At 1:11 PM, Anonymous Anonymous said...

also neat are the little adaptations in the bahnhofen- such as the tiny escalators you can put your luggae onto next to a staircase that lifts your suitcase up a flight of stairs as you walk beside it- or the little ramps on out of doors staircases that have ramps for bicycles so you can guide your bike down a steep flight of steps while holding it and stepping alongside of it- these are the little things that make life far easier that we would never think to integrate here because we seldom consider the walker or the bike rider except as a nuisance or as an after thought. The long distance trians often have entire train cars dedicated to JUST BICYCLES where you can leave your bike and come back and get it later when you hit your destination.
And you will see at the train stations the incerdible numbers of bicycles parked and stored there or nearby...

 
At 4:43 PM, Blogger Richard Layman said...

I really don't have time or money to explore, but I definitely hopw to come back. It's basically Essen and certain other sites (not even cities) associated with the program purpose that brought us here (people from the US, India, Croatia, UK, etc.). And transit's definitely not part of the equation actually.

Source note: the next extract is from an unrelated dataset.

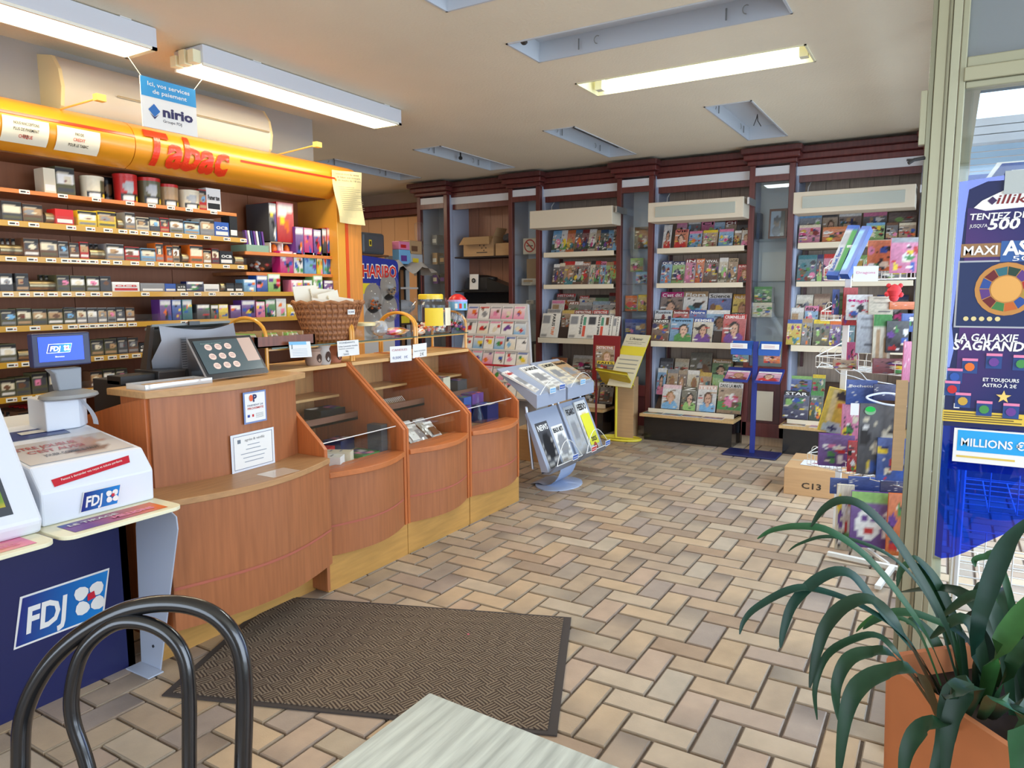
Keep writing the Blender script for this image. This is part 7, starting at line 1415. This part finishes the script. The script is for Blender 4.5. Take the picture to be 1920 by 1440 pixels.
for k,(px,pz,r) in enumerate([(5.46,1.637,0.115),(5.237,1.525,0.12),(5.468,1.425,0.115),(5.222,1.308,0.115)]):
    b=MB(); n=16; rings=[]
    for j in range(7):
        ph=R(90*j/6); rings.append([(px+r*math.cos(ph)*math.cos(2*math.pi*i/n),4.69-r*.8*math.sin(ph),pz+r*1.15*math.cos(ph)*math.sin(2*math.pi*i/n)) for i in range(n)])
    b.add([p for r_ in rings for p in r_],[(j*n+i,j*n+(i+1)%n,(j+1)*n+(i+1)%n,(j+1)*n+i) for j in range(6) for i in range(n)],(.9,.9,.9)); b.build('clear_dome',ACRYL,parent=HS,smooth=True)
    b=MB(); b.add([(px+r*1.04*math.cos(q),4.696,pz+r*1.2*math.sin(q)) for q in [2*math.pi*i/20 for i in range(20)]],[tuple(range(20))],srgb(150,140,130)); q_=random.Random(k)
    for i in range(14): x=px+q_.uniform(-.07,.07); z=pz-r*.9+q_.uniform(0,.08); b.lathe((x,4.66,z),[(.001,0),(.014,.01),(.001,.024)],cc([['dark grey','tan'],['orange','brown'],['pink','cream'],['grey','cream']][k][i%2]),6)
    b.build('sweets',PLAST,parent=HS,kind='stuff')
# trolley, suitcase, boards in the passage
t=thing('black_shelf_trolley',(5.95,5.5,0),'black wire-framed shelf trolley draped with a grey cloth in the back passage','trolley')
tx0,tx1=6.219,6.577
for x in (tx0,tx1):
    for y in (5.2,5.42):
        b=MB(); b.box((x-.015,y-.015,0),(x+.015,y+.015,1.86),srgb(36,34,34)); b.build('upright',PLAST,parent=t)
for z,c in ((.5,(110,70,45)),(.95,(130,90,50)),(1.22,(70,50,36)),(1.62,(190,180,170)),(1.84,(60,56,52))):
    b=MB(); b.box((tx0,5.2,z),(tx1,5.42,z+.02),srgb(c)); b.build('shelf',MATTE,parent=t)
b=MB(); b.box((tx0,5.41,.5),(tx1,5.42,1.84),srgb(150,100,60)); b.build('back_panel',MATTE,parent=t)
b=MB(); b.box((tx0+.04,5.22,1.2405),(tx0+.2,5.38,1.32),cc('yellow')); b.build('storage_box',PAPER,label='yellow box on the trolley shelf in the passage',cat='box')
b=MB(); b.box((tx0+.24,5.22,1.2405),(tx1-.03,5.38,1.32),cc('tan')); b.build('storage_box',PAPER,label='tan box on the trolley shelf in the passage',cat='box')
crumple('plastic_heap',((tx0+tx1)/2,5.31,1.325),(.2,.08,.09),'silver',7,'crumpled clear plastic on the trolley shelf','plastic')
b=MB(); q_=random.Random(2); rows=[[(tx0-.12+(tx1-tx0+.42)*i/14,5.12+.38*j/6,1.875+.035*math.sin(i*.9)+.03*q_.random()-(.10 if i in(0,14) else 0)-(.06 if j==0 else 0)) for j in range(7)] for i in range(15)]
b.sweep(rows,srgb(200,190,176)); b.build('grey_cloth',MATTE,smooth=True,label='crumpled grey cloth draped over the black trolley',cat='cloth')
t=thing('black_suitcase',(5.4,5.9,1.95),'black hard case with a yellow tag on top of the stack in the passage','suitcase')
sx0,sx1=5.991,6.358
b=MB(); b.box((sx0,5.5,2.0),(sx1,5.9,2.24),srgb(84,86,88)); b.build('shell',PLAST,parent=t,bevel=.03)
b=MB(); b.box((sx0+.1,5.495,2.09),(sx0+.14,5.499,2.16),cc('yellow')); b.box((sx0+.11,5.493,2.105),(sx0+.13,5.498,2.145),cc('black')); b.build('tag',PAPER,parent=t)
t=thing('dark_cabinet',(5.4,5.7,0),'dark green cabinet carrying boxes and the black suitcase in the passage','cabinet')
b=MB(); b.box((sx0-.05,5.45,0),(sx1,5.95,1.74),srgb(36,52,44)); b.build('body',MATTE,parent=t); b=MB(); b.box((sx0-.05,5.45,1.98),(sx1,5.95,2.0),srgb(120,80,50)); b.build('shelf',MATTE,parent=t)
b=MB(); b.box((sx0-.05,5.9,1.74),(sx1,5.95,1.98),srgb(150,96,60)); b.build('back_panel',MATTE,parent=t)
b=MB(); b.box((sx0+.08,5.47,1.7405),(sx0+.40,5.7,1.86),cc('cream')); b.build('storage_box',PAPER,label='cream flat box on the dark cabinet in the passage',cat='box')
b=MB(); b.box((sx1+.02,5.5,0.0),(sx1+.05,5.53,2.0),srgb(226,222,214)); b.box((sx1+.05,5.5,0),(sx1+.42,5.53,2.0),srgb(200,196,190)); b.build('leaning_board',MATTE,label='tall white board standing between the cabinet and the stacked tubs',cat='board')
for k,(px0,px1,z0,h,c,lb) in enumerate([(6.337,6.543,1.9,0.16,'light blue','clear tub with purple sweets stacked on the trolley'),(6.543,6.758,1.9,0.12,'silver','clear tub with yellow label stacked on the trolley'),(6.524,6.748,2.021,0.15,'tan','small tan carton stacked on the clear tub'),(6.337,6.524,2.061,0.09,'pink','pink and white tub at the top of the stack')]):
    b=MB(); b.box((px0,5.28,z0),(px1,5.38,z0+h),cc(c)); b.quad((px0+.03,5.28,z0+h*.2),X_,Z_,(px1-px0)*.5,h*.4,cc(['purple','yellow','brown','red'][k]),.001); b.build('storage_tub',PLAST,bevel=.006,label=lb,cat='tub')
b=MB(); b.lathe((6.798,5.36,1.875),[(.05,0),(.055,.02),(.055,.2),(.03,.3),(.05,.32),(.05,.5),(.03,.52)],(1,1,1),14); b.build('glass_jar',ACRYL,smooth=True,label='tall clear tube jar at the right of the stacked tubs',cat='jar')
# greeting card rack: sloping white tiers
t=thing('card_rack',(6.3,4.0,0),'white sloping greeting card rack behind the sweet jars','card rack')
A=Vector((6.15,4.42,.5)); U=NY; Wv=Vector((.30,0,1)).normalized(); w=.95; h=1.0
b=MB(); b.prism([A,A+U*w,A+U*(w-.22)+Wv*h,A+Wv*h],(.04,0,-.01),srgb(206,200,196)); b.build('sloping_back',PLAST,parent=t)
b=MB(); b.prism([(6.2,4.40,0),(6.2,3.5,0),(6.3,3.5,.5),(6.3,4.40,.5)],(.25,0,0),srgb(150,146,142)); b.build('base',PLAST,parent=t)
q_=random.Random(31)
for r_ in range(6):
    z=.03+.16*r_; n=6 if r_<4 else 5; ww=(w-.05-.22*z/h)/n
    for k in range(n):
        b=MB(); P=A+U*(.02+ww*k)+Wv*z+Vector((-.012-.004*(r_%2),0,0)); ch=.145; c=q_.choice(['white','white','cream','light blue','pink']); b.fbox(P,U,Wv,ww*.92,ch,.003,cc('white'))
        ops=[('g',cc(c),cc('white')),('e',q_.uniform(.3,.7),q_.uniform(.3,.6),.22,.18,cc(q_.choice(['red','pink','light blue','blue','purple','orange','green','grey','yellow','cream','white','grey']))),('e',q_.uniform(.2,.8),q_.uniform(.2,.8),.14,.12,cc(q_.choice(['red','dark grey','green','purple','brown']))),('r',.1,.84,.9,.9,cc(q_.choice(['red','blue','grey','pink'])))]
        b.art(P,U,Wv,ww*.92,ch,8,9,ops_fn(ops,q_,.05)); b.build('greeting_card',PAPER,label=f'greeting card, {ORD[k]} from left in the {ORD[r_]} tier from the bottom of the card rack',cat='card',group='greeting cards on the sloping rack')
    b=MB(); b.fbox(A+U*.0+Wv*(z-.012)+Vector((-.022,0,0)),U,Wv,w-.22*z/h,.02,.004,srgb(210,206,200) if r_!=2 else srgb(180,40,50)); b.build('tier_lip',PLAST,parent=t)
# ---------------- white wire toy rack ----------------
WR=thing('wire_toy_rack',(4.62,.42,0),'white wire rack hung with toys beside the window post','toy rack')
wh=srgb(226,224,216)
def wire(pts,r=.003,par=WR,name='wire'):
    b=MB(); b.tube(pts,r,wh,5); return b
b=MB(); pb=Vector((5.05,0.549,1.176)); b.box((pb.x-.018,pb.y-.018,.0),(pb.x+.018,pb.y+.018,1.85),wh); b.build('post',PLAST,parent=WR,bevel=.003)
for p0,p1 in ([((4.477,0.521,0.015),(4.415,0.134,0.015)),((4.406,0.181,0.015),(4.064,0.227,0.015))]):
    b=MB(); p0=Vector(p0);p1=Vector(p1); d_=(p1-p0).normalized(); s2=Vector((-d_.y,d_.x,0))*.015; b.prism([p0-s2,p1-s2,p1+s2,p0+s2],(0,0,.02),wh); b.build('foot_bar',PLAST,parent=WR)
b=MB(); fc=Vector((4.456,0.202,0.0)); b.tube([(pb.x,pb.y,.02),(fc.x,fc.y,.025)],.012,wh,6); b.build('foot_bar',PLAST,parent=WR)
def basket(TL_,TR_,hgt,dep,nv,hoops,name='wire_basket'):
    TL_=Vector(TL_);TR_=Vector(TR_);TR_.z=TL_.z; d_=(TR_-TL_); L=d_.length; d_.normalize(); bk=Vector((-d_.y,d_.x,0)); 
    if bk.x<0: bk=-bk
    bk=bk*dep; dn=Vector((0,0,-hgt)); b=MB()
    for o in (Vector((0,0,0)),dn): b.tube([TL_+o+bk,TL_+o,TR_+o,TR_+o+bk],.003,wh,5)
    b.tube([TL_+dn*.5,TR_+dn*.5],.002,wh,4)
    for i in range(nv+1):
        p=TL_+d_*(L*i/nv); b.tube([p,p+dn,p+dn+bk],.002,wh,4)
    b.tube([TL_+bk+Vector((0,0,.10)),TL_],.003,wh,5); b.tube([TL_+bk+dn,TL_+bk+Vector((0,0,.10))],.003,wh,5)
    for i in range(hoops):
        c=TL_+d_*(.06+.115*i); b.tube([c-d_*.03+dn]+[c+d_*(.03*-math.cos(R(30*k)))+Vector((0,0,.02+.04*math.sin(R(30*k)))) for k in range(7)]+[c+d_*.03+dn],.0026,wh,5)
    b.build(name,PLAST,parent=WR)
basket((5.183,0.712,1.714),(4.973,0.181,1.712),.075,.3,13,5)
basket((5.141,0.713,1.432),(5.007,0.446,1.423),.06,.3,6,2)
basket((5.091,0.725,1.138),(4.759,0.201,1.128),.07,.3,12,4)
basket((4.993,0.735,0.503),(4.639,0.143,0.465),.07,.3,12,3)
b=MB(); b.tube([(4.819,0.677,1.087),(4.836,0.656,1.12),(4.862,0.61,1.107),(4.889,0.552,1.053),(4.93,0.48,1.033),(4.994,0.363,0.986),(5.057,0.245,0.936)],.003,wh,5); b.tube([(4.825,0.472,1.09),(4.848,0.428,1.064),(4.86,0.398,1.025),(4.949,0.242,0.992),(4.964,0.213,0.972)],.003,wh,5); b.build('wire_hooks',PLAST,parent=WR)
b=MB(); b.tube(smooth_path([(4.693,0.172,0.962),(4.632,0.279,0.978),(4.582,0.357,0.963),(4.577,0.361,0.945),(4.625,0.275,0.914),(4.687,0.169,0.901)]),.006,srgb(214,220,240),6); b.build('round_wire_ring',PLAST,parent=WR)
RH=Vector((_rr.x,_rr.y,0)).normalized()
UT=(RH+Vector((-.25,-.15,0))).normalized()
def toy(p,px,sz,c,label,kind='many',title='',tc='white',name='toy_pack',cat='toy pack',th=.02,tilt=0,m_=None,mast=None,nx=14,ny=18):
    """p: bottom-left corner; sz=(w,h)"""
    U=(UT*math.cos(tilt)+Z_*-math.sin(tilt)); Wv=(Z_*math.cos(tilt)+UT*math.sin(tilt)); rr=random.Random(px)
    b=MB(); w,h=sz; b.fbox(p,U,Wv,w,h,th,cc(c)); base=cc(c)
    ops=[('g',mixc(base,(0,0,0),.25),mixc(base,(1,1,1),.1))]
    if kind=='many':
        for _ in range(7): ops.append(('e',rr.uniform(.1,.9),rr.uniform(.1,.75),rr.uniform(.07,.2),rr.uniform(.06,.16),cc(rr.choice(['white','red','yellow','pink','blue','green','purple','black','cream']))))
    elif kind=='sky':
        for _ in range(9): ops.append(('e',rr.random(),rr.random(),.03,.03,cc('white')))
    elif kind=='grip': ops+=[('r',.15,.0,.4,.7,cc('tan')),('r',.6,.0,.8,.5,cc('tan')),('r',0,.75,1,1,cc('green'))]
    elif kind=='lines':
        for i in range(7): ops.append(('r',.2,.45+.07*i,.8,.47+.07*i,mixc(base,(0,0,0),.5)))
        ops.append(('r',.4,.2,.9,.27,cc('dark grey')))
    elif kind=='mask': ops+=[('r',0,.78,1,1,cc('light green')),('e',.42,.42,.3,.28,cc('white')),('e',.33,.52,.07,.06,cc('purple')),('e',.52,.52,.07,.03,cc('purple')),('e',.42,.3,.1,.06,cc('red')),('e',.85,.6,.08,.07,cc('white')),('e',.82,.3,.07,.1,cc('white'))]
    elif kind=='plane': ops+=[('r',.2,.25,.4,.95,mixc(base,(1,1,1),.3)),('e',.5,.12,.42,.13,srgb(190,206,200)),('r',.3,.1,.7,.14,cc('dark blue')),('r',.46,.04,.54,.2,cc('dark blue')),('e',.55,.85,.25,.1,srgb(60,50,46)),('r',.45,.6,.65,.7,cc('orange'))]
    if mast: ops.append(('r',0,.84,1,1,cc(mast)))
    ops=[(o[:-1]+(mute(o[-1],.2),) if o[0]!='g' else ('g',mute(o[1],.2),mute(o[2],.2))) for o in ops]
    if kind=='many':
        for _ in range(14): x=rr.uniform(0,.8); y=rr.uniform(0,.8); ops.append(('r',x,y,x+rr.uniform(.05,.2),y+rr.uniform(.02,.06),mute(cc(rr.choice(['white','black','cream','dark grey','red','dark blue'])),.15)))
    b.art(p,U,Wv,w,h,nx,ny,ops_fn(ops,rr,.15))
    if title: b.text(title,Vector(p)+U*(w*.08)+Wv*(h*.72),U,Wv,h*.1,cc(tc),w=w*.84,bold=.02,off=.003)
    return b.build(name,m_ or TOYP,label=label,cat=cat)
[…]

I did see a regional bus (probably like Megabus) that had a bike rack system on the back of the bus, but I wasn't able to take a photo.

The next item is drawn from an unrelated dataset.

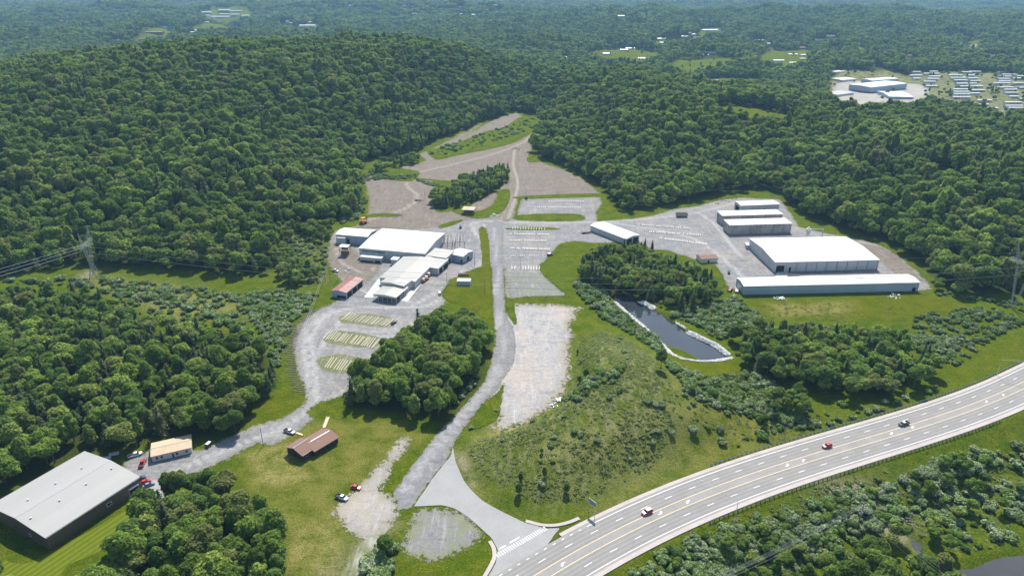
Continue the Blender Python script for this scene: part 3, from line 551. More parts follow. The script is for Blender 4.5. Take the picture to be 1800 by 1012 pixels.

the luggage thing in the "bahnhofen," I haven't seen, but I have said for years that stations in airports and train stations should have wider escalators...

lighting treatment I agree is easy. It's something that I alluded to in my piece about transit, stations and placemaking, and the reaction against some of the proposed test changes at Bethesda station by preservationists.

The lighting in Weese's design sucks and shouldn't be "preserved" for preservation's sake. Lighting and the tile treatments are abomidable.

I went into a couple other stations tonight, one small and one "big" and they also weren't graffiti-ed. The big station, associated with a shopping center just a couple blocks from where I am staying also had excellent lighting, but less art treatment.

I was videotaping a video projection (of an Essen marketing video and something about transit vision too and a cop told me to stop taking photos. Since he spoke no English and I no German, I just stopped.

WRT paying for the stations, I guess the regional governments make transit a key priority...

Granted the trams are short, and the subway trainset isn't that big either, but the frequency appears to be pretty good.